Start MATERIAL FOR THE TASK

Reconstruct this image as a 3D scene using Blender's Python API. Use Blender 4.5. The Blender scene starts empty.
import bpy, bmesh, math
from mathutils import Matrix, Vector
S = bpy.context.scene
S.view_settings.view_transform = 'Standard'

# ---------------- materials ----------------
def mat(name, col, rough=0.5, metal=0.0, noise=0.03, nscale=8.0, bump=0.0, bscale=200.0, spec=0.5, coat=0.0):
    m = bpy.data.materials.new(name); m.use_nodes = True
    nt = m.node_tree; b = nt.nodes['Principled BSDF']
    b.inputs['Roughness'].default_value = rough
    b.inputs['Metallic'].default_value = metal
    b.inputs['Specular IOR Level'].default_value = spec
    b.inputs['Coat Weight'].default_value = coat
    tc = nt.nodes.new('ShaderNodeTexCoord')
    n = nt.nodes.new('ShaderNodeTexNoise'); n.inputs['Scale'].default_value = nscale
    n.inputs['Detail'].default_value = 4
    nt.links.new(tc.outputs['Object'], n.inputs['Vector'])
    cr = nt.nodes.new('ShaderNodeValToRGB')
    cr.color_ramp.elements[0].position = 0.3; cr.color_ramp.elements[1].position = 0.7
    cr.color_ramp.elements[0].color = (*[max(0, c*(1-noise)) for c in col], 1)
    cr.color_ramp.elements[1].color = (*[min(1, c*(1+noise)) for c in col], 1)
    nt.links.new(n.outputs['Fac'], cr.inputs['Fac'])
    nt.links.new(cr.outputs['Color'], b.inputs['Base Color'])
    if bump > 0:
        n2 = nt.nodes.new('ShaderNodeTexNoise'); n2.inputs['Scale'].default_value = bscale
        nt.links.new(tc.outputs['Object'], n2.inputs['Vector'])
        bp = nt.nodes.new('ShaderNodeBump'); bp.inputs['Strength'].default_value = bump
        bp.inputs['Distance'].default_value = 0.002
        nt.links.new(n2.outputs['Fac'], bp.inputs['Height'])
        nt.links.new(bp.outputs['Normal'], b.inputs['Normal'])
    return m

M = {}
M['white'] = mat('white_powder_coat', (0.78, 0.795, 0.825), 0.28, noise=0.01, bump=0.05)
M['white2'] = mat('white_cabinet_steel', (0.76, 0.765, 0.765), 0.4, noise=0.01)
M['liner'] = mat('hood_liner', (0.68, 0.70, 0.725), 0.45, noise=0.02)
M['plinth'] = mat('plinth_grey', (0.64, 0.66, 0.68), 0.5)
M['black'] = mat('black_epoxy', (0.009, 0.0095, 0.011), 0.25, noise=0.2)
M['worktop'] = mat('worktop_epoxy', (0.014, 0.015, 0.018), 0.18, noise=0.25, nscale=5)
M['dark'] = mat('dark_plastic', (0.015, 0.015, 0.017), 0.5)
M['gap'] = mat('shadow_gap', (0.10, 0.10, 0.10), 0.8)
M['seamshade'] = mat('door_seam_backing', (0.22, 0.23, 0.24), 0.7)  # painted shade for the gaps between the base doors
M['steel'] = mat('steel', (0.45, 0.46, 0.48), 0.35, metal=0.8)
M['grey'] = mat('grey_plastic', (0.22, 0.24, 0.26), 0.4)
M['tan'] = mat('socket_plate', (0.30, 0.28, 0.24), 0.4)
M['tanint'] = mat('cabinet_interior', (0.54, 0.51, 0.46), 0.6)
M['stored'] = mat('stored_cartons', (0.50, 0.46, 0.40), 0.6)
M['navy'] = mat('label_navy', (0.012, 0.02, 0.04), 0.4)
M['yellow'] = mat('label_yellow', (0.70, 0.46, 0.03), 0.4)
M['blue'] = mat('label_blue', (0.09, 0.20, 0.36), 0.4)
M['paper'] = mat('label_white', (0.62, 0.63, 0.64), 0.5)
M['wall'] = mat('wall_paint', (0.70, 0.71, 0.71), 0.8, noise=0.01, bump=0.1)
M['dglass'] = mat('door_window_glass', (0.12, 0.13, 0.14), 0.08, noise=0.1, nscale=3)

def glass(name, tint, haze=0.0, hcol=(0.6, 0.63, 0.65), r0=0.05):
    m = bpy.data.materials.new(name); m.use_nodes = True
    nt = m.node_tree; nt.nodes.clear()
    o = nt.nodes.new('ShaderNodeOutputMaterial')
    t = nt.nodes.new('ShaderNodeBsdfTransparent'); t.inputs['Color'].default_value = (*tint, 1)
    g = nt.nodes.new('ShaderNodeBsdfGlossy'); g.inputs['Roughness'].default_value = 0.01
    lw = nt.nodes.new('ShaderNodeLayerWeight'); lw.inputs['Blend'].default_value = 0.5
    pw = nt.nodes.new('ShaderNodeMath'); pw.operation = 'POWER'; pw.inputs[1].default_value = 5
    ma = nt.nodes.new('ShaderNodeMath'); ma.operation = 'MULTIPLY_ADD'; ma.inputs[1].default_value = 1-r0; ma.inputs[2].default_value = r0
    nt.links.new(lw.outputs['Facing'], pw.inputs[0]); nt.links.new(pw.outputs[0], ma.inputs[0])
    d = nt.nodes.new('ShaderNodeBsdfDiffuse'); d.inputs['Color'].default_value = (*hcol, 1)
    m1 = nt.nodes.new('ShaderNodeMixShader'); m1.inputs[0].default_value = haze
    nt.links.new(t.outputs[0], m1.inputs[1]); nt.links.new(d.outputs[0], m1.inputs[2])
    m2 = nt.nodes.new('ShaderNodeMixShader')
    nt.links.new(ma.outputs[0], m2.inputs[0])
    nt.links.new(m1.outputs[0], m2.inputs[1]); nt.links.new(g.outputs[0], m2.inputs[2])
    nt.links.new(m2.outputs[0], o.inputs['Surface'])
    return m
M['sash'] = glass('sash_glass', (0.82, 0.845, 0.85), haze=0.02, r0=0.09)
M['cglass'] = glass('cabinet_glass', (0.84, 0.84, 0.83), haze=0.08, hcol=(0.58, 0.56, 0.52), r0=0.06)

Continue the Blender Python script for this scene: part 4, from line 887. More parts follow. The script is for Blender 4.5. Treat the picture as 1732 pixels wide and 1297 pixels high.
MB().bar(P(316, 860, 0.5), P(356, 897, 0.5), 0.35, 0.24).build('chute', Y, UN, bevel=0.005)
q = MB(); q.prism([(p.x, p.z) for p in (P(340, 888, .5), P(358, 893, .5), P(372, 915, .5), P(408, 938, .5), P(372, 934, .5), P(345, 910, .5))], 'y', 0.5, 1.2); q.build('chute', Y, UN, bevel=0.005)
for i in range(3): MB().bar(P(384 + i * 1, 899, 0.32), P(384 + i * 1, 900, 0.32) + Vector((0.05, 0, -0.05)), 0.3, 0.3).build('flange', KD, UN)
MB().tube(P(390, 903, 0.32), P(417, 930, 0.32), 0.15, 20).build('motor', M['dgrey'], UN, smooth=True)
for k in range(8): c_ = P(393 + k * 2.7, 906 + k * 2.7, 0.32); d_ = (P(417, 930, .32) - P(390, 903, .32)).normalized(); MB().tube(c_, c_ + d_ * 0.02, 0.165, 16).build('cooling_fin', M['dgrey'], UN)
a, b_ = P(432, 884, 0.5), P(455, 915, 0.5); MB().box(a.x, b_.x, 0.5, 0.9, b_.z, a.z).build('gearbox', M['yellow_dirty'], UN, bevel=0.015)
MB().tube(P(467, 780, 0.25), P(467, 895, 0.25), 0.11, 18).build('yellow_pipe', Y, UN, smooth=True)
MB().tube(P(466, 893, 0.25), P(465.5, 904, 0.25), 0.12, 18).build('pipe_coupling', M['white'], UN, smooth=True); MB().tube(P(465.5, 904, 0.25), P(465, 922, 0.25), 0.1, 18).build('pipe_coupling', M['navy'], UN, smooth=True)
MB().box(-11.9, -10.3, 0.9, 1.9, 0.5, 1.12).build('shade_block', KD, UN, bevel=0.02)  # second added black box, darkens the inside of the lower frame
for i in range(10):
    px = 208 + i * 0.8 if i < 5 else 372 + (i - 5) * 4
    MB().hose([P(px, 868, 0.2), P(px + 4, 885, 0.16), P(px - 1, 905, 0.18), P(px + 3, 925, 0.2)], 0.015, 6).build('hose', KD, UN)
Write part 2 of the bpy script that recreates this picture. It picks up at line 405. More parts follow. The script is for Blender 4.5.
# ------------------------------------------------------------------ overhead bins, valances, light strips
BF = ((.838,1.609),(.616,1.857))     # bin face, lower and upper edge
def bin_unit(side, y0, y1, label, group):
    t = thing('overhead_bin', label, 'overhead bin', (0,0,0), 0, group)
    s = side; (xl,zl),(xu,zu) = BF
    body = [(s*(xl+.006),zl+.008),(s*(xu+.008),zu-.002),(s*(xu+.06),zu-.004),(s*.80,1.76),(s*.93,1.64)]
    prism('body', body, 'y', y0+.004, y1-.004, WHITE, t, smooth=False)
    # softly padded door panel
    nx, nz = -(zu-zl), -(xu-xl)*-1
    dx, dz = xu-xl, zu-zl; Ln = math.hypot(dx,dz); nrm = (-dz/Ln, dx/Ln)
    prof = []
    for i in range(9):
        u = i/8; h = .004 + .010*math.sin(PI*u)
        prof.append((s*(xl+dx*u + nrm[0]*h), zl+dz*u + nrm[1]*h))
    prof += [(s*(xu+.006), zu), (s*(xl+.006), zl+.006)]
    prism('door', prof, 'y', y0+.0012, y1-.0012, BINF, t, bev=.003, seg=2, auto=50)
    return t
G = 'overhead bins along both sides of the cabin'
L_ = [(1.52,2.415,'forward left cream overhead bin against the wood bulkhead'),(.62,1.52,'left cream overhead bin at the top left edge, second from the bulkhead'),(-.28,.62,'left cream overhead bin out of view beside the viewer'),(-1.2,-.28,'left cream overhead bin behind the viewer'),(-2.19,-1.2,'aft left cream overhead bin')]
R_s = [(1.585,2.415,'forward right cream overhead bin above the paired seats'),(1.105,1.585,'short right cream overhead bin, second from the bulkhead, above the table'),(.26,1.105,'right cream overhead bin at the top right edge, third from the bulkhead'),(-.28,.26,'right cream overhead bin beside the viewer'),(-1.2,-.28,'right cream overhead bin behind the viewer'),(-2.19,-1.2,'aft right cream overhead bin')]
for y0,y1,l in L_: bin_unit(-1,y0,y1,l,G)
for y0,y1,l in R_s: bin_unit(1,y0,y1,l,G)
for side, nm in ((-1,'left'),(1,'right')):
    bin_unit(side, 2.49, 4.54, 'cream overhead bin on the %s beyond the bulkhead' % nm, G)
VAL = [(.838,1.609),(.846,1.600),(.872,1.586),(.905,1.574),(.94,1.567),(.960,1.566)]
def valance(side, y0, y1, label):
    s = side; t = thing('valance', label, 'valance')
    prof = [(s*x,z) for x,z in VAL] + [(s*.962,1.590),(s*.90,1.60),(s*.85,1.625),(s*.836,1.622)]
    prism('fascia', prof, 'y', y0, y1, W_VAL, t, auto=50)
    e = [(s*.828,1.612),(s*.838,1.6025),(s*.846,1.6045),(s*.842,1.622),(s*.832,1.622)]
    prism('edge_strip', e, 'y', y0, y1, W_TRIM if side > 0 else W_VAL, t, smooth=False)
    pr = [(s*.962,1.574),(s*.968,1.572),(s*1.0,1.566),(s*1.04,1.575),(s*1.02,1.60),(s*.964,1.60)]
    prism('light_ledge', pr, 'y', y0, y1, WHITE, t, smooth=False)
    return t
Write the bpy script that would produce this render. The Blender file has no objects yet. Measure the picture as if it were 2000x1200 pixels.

End MATERIAL FOR THE TASK

## YOUR TASK
Print from the first line through the line that contains "S.view_settings.view_transform = 'Standard'", please, including both, and leave out every line outside that stretch.

## OUTPUT
Reconstruct this image as a 3D scene using Blender's Python API. Use Blender 4.5. The Blender scene starts empty.
import bpy, bmesh, math
from mathutils import Matrix, Vector
S = bpy.context.scene
S.view_settings.view_transform = 'Standard'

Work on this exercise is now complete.